My connections with my family will remain at the constant.  I see that the new-born will bring nothing but pure long and delight to Dad, Apriliana and Jasmine – a lotion for the wounds that have come about over the last years.  Maybe for Dad the health will continue with its patterns, fairly significantly.  For Mum, it feels like she’ll get in another relationship around the middle of the year – it would be her first in at least a few years.  She will struggle to feel lonely again, as she gets more and more stuff coming into her life.  Jason – it would be telling to say what I think will happen to you!  Go with it, it’s all possitive.  Sickness with a close relative…
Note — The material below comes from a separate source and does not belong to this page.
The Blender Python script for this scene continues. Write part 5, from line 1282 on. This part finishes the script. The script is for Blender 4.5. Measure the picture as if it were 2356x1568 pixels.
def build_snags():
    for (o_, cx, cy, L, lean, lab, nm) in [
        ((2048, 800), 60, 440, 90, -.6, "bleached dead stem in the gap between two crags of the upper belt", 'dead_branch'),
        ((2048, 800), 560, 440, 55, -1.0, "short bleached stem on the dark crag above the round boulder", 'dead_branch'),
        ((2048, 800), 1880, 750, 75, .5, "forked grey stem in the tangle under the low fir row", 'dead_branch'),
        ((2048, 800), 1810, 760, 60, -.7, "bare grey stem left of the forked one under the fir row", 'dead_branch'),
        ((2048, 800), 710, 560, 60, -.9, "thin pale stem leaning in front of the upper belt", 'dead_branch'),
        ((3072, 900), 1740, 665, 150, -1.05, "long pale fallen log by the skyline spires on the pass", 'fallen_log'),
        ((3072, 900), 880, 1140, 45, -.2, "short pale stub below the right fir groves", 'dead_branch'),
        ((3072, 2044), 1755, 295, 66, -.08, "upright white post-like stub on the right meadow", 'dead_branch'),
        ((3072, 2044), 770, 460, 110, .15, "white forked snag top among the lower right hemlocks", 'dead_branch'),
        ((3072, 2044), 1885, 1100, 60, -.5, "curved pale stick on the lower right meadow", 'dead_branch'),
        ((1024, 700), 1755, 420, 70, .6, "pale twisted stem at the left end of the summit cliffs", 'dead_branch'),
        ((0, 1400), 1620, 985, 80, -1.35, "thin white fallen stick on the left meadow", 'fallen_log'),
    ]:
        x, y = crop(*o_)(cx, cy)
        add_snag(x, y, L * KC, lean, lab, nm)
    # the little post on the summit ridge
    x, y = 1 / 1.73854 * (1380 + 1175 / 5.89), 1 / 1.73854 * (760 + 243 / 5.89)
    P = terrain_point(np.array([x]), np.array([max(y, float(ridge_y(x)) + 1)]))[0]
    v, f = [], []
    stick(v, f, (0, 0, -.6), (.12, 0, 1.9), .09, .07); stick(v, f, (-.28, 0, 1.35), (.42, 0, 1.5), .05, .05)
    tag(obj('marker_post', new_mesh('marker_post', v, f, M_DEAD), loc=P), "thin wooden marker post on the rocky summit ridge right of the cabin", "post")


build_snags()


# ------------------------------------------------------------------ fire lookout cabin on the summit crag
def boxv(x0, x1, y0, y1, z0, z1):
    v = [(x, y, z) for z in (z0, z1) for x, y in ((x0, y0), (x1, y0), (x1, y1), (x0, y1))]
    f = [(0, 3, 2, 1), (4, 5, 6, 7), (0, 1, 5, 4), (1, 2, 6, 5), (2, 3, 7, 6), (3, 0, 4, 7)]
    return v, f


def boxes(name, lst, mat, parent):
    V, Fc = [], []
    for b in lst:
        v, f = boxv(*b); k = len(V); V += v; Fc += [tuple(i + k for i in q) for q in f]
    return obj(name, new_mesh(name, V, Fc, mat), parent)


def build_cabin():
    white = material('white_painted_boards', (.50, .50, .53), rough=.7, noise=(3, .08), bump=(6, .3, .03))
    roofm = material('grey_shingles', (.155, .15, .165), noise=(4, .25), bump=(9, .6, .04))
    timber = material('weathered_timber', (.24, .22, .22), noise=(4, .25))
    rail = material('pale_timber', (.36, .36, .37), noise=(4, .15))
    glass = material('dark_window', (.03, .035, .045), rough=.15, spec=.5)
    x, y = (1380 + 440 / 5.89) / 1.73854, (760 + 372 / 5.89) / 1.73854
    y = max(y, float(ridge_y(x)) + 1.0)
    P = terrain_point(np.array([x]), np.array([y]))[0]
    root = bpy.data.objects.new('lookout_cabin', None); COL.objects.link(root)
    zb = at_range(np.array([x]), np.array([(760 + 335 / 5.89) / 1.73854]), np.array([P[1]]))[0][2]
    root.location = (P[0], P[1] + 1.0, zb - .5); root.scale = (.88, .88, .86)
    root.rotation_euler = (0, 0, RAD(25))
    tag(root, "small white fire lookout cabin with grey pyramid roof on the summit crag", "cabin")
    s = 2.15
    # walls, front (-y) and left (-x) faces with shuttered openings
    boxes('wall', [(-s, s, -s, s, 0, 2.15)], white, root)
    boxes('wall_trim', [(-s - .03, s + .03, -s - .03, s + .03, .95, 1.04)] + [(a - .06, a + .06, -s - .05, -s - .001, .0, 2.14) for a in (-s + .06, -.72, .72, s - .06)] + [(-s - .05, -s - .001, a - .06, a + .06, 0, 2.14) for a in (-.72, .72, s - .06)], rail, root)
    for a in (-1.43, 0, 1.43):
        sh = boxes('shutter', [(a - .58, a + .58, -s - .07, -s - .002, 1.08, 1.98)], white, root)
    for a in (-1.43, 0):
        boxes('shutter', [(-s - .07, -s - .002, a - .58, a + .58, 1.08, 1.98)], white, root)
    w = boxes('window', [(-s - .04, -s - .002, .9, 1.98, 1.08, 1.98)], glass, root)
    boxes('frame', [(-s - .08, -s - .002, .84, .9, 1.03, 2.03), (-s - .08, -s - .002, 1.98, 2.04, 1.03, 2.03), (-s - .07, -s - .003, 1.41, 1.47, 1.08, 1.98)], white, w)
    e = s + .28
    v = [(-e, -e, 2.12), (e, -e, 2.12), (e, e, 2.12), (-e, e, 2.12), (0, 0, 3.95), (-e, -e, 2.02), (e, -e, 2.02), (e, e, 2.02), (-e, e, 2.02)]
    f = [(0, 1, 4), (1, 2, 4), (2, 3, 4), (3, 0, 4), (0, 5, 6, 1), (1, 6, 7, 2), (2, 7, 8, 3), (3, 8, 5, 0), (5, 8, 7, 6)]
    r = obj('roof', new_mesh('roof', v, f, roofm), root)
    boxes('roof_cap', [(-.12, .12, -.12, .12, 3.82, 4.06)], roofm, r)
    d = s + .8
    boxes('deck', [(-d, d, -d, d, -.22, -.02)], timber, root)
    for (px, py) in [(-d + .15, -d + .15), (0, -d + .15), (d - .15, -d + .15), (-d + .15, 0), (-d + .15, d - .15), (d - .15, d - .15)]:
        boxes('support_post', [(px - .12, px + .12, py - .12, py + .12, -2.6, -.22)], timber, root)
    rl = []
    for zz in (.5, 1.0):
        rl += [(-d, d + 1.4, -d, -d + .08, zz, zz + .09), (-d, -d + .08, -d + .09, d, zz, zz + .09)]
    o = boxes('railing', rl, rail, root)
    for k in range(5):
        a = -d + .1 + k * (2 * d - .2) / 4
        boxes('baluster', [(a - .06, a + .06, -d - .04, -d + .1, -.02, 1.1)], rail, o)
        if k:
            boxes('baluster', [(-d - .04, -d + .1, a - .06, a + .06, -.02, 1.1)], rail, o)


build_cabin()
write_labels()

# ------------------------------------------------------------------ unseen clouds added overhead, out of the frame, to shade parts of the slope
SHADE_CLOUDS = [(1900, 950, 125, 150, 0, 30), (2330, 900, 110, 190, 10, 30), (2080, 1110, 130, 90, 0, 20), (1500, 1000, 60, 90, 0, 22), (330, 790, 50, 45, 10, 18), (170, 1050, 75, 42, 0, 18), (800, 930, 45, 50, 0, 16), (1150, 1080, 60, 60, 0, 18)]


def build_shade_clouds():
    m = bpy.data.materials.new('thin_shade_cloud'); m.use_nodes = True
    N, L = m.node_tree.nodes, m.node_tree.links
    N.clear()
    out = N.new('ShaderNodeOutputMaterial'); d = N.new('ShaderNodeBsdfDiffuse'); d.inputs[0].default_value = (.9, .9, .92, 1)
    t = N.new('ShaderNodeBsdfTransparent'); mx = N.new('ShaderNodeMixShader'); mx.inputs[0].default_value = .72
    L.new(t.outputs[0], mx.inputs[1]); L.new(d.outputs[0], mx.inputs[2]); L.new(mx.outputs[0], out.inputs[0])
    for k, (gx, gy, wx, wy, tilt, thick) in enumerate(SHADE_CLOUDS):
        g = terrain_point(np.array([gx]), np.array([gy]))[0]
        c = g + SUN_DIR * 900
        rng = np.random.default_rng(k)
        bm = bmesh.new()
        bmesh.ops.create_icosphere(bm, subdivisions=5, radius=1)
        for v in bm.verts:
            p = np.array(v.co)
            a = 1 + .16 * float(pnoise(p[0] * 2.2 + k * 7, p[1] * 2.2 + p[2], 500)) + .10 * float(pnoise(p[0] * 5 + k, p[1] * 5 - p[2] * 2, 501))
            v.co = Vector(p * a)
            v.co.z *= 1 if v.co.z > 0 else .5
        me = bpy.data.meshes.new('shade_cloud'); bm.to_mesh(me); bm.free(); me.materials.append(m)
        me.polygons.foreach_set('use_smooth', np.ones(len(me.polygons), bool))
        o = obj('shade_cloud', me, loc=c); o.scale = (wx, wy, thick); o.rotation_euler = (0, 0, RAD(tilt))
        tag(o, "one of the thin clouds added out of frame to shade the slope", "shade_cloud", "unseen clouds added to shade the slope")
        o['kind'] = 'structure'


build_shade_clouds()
As for the worldly stuff, here goes:  First thing that came to my mind was war.  For some reason, it feels fairly escalated, and also I’m unsure of why North Korea came to my mind immediately too – especially when the country really doesn’t have anything to do with the ongoing wars in the world at the moment.  The resistance movement in the West is pretty weak after the lack of responsiveness following the decampment of the Occupies – this will continue to linger.  It is in grassroots the trust should be put, especially in times like these.
I see that the Love Police, as we have got going in Bath, will create many revolutions.  As will all of the alternative activism methods that have been used so far.  This grassroots stuff that we have got going in Bath will only become more and more inspired, and people will notice and listen somewhat.  There will be other characters that will arise through demonstrations, as akin to G. Rilla.  There may be quite a mass demonstration in Bath sometime shortly before university stops for summer…
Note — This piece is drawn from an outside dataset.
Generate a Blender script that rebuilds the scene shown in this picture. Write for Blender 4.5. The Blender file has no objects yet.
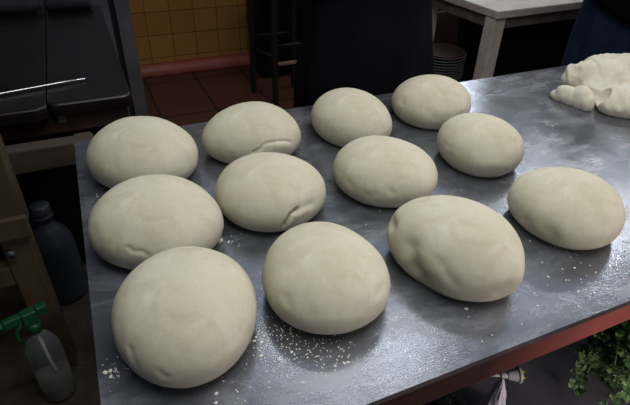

I feel like some big spiritual leaders that my parents follow may pass on throughout this year.  There will be a middle ground, which will become prominent and known.

For me, my life may bounce off in different places but I will retain what I have retained throughout.

These are just my feelings towards things, that have come to me whilst writing.  I tend to do a prediction at the beginning of every year, but they’ve been written down in personal diaries in the past.  I like to do them because they make me look into the future for things, and look to see what I feel may be probable over the future year.  In doing so, I may be able to act on if things do happen in a much more prepared way, for I would have already foreseen some events (inevitably – it’s almost certain that at least a few of the things I’ve listed will come to life).  These predictions are purely for this purpose, and are not to suggest that I have powers of predicting the future, or to suggest in any way that the things that have been listed will actually happen.  It will be interesting to look back on this entry next year and see how the year has panned out against the predictions, but they are not really for this purpose.  Read and weep.

To all – BLESSINGS FOR TIME PASSED, FOR RIGHT HERE RIGHT NOW, AND FOR THE TIME TO COME.  BLESSINGS TO IT ALL.